The terrible fielding and pretty bad pitching by the pen may have helped the Reds lose anyway but Dusty helped turn a 4 run lead into a 1 run lead that the Reds were unable to sustain.

WY
Guest
WY

I don’t think he had anyone ready, nor did he really have any reason to get anyone ready given that there were two outs with just one on before the Reds made two errors in succession. And it’s not like the bullpen exactly shined when given the opportunity.

chuckb
Guest
chuckb

He probably didn’t have anyone ready in the pen but he certainly should have. Arroyo was living on borrowed time, as Dave noted in his preview, and should not have been pitching to Utley for the 3rd time in such a key situation.

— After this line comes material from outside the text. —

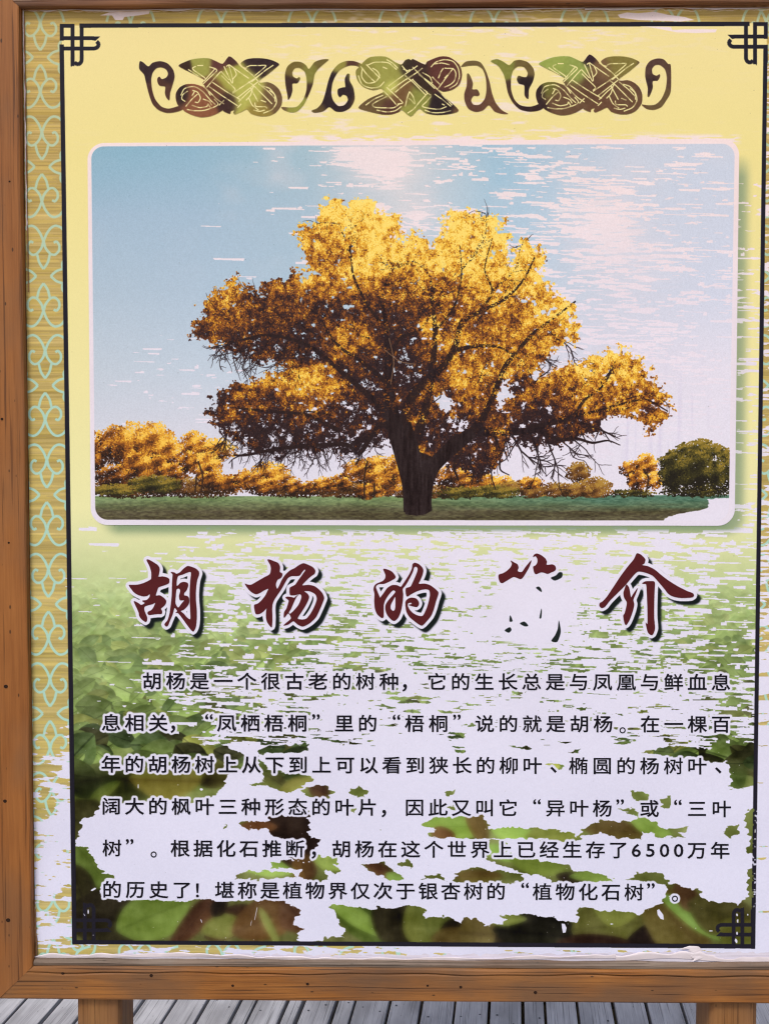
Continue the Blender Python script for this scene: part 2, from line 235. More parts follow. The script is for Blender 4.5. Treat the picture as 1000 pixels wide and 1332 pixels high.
# surviving ink in the lower, mostly peeled part
ISLANDS = ['90,940 250,940 262,955 275,962 300,975 330,985 318,1000 296,1008 290,1022 280,1034 262,1043 240,1046 210,1043 180,1048 150,1044 128,1046 124,1062 106,1064 104,1080 95,1098 90,1098',
 '90,1098 118,1104 119,1118 130,1130 148,1141 136,1146 130,1158 133,1168 160,1172 200,1170 230,1173 262,1170 290,1174 330,1170 370,1172 391,1185 380,1203 393,1208 387,1219 393,1226 418,1225 420,1220 446,1219 448,1211 439,1195 429,1180 432,1177 470,1180 480,1184 492,1178 500,1182 520,1180 535,1177 545,1179 553,1185 550,1194 580,1193 590,1197 597,1203 600,1195 607,1193 625,1198 632,1203 655,1201 658,1196 648,1190 680,1189 705,1192 720,1195 735,1199 746,1200 752,1192 750,1182 760,1180 785,1186 815,1185 833,1190 842,1183 852,1178 862,1172 868,1160 866,1150 880,1150 895,1155 910,1157 913,1168 922,1173 945,1175 960,1176 972,1167 972,1130 985,1130 985,1235 88,1235',
 '310,1072 318,1068 345,1070 352,1063 380,1060 400,1055 402,1062 402,1092 412,1090 418,1093 415,1100 405,1105 418,1115 440,1116 443,1122 434,1124 443,1132 437,1138 425,1130 425,1145 410,1148 388,1141 392,1132 375,1128 352,1130 354,1122 385,1120 372,1113 390,1108 396,1096 370,1092 350,1085 345,1077 320,1080',
 '306,1143 308,1138 325,1133 350,1134 380,1134 384,1141 360,1143 330,1144',
 '550,1070 570,1063 600,1062 625,1060 630,1068 635,1077 680,1077 720,1078 740,1082 750,1090 756,1080 770,1072 785,1065 800,1069 818,1069 828,1062 815,1055 800,1052 820,1051 833,1059 845,1066 860,1077 880,1078 895,1075 893,1082 882,1083 893,1090 870,1088 855,1090 850,1084 836,1083 835,1093 815,1090 800,1090 780,1084 757,1087 750,1095 720,1093 690,1091 640,1091 590,1090 560,1088 556,1083 568,1080 551,1074',
 '632,1092 655,1092 660,1110 680,1118 742,1125 743,1135 765,1134 785,1138 800,1145 770,1147 740,1147 720,1147 710,1140 680,1135 660,1128 632,1118',
 '468,1125 485,1122 500,1120 508,1130 520,1139 523,1145 508,1145 495,1137 475,1128', '518,1126 530,1117 536,1122 536,1128', '592,1148 593,1137 605,1131 620,1127 640,1133 680,1137 680,1147 640,1150 615,1148', '545,1144 570,1136 582,1147 565,1144',
 '812,1143 826,1142 828,1134 838,1135 858,1136 866,1145 875,1152 860,1150 838,1147', '940,1080 945,1073 960,1073 960,1083 950,1090 942,1085', '968,1058 985,1050 985,1112 970,1108 974,1090 969,1075',
 '335,980 342,973 352,968 362,964 372,970 400,968 399,977 375,979', '333,982 350,1003 390,1007 408,1013 400,1018 392,1025 370,1032 345,1022 322,1020 345,1015', '398,1024 420,1022 435,1030 430,1038 410,1037 393,1032', '455,1028 468,1022 478,1030 470,1038 458,1036',
 '585,965 605,967 603,973 590,972', '591,975 606,976 604,980 594,979', '577,1028 592,1027 590,1034 580,1034', '834,979 860,972 890,968 915,974 942,985 938,992 915,990 900,984 860,984', '905,964 930,957 948,950 948,900 975,880 985,880 985,1022 950,1027 948,1005 944,990 915,982 925,972',
 '710,993 722,993 735,998 722,1004', '658,969 690,972 684,975', '738,977 756,974 752,980', '858,1040 872,1036 872,1050 862,1052', '580,1050 592,1046 592,1056', '455,1050 464,1052 460,1058', '496,1080 498,1079 497,1082', '820,1030 840,1032 846,1040 836,1044 820,1038', '290,1078 292,1072 294,1078']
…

As noted below, it may not have made a difference as the pen didn’t pitch particularly well and the defense also let the Reds down but those facts don’t absolve Baker of his obvious mistake.

george
Guest

wellll arroyo was a whole lot better than I’m reading here about and obv deserved a better outcome – he pitched to utley because in the prior at-bat, he made the most brilliant set of pitches that I saw, in a long, long time – just stupid. that said, it was probably time to cash in on the good fortune and go with the more likely match-ups proposed (Bray or Chapman).

DavidCEisen
Guest
DavidCEisen

Yes he struck Utley out in a great series of pitches, but Utley is one of the best hitters in baseball and he tried to pitch to him in the exact same manner as the first time. Utley was sitting on a change-up inside and got it.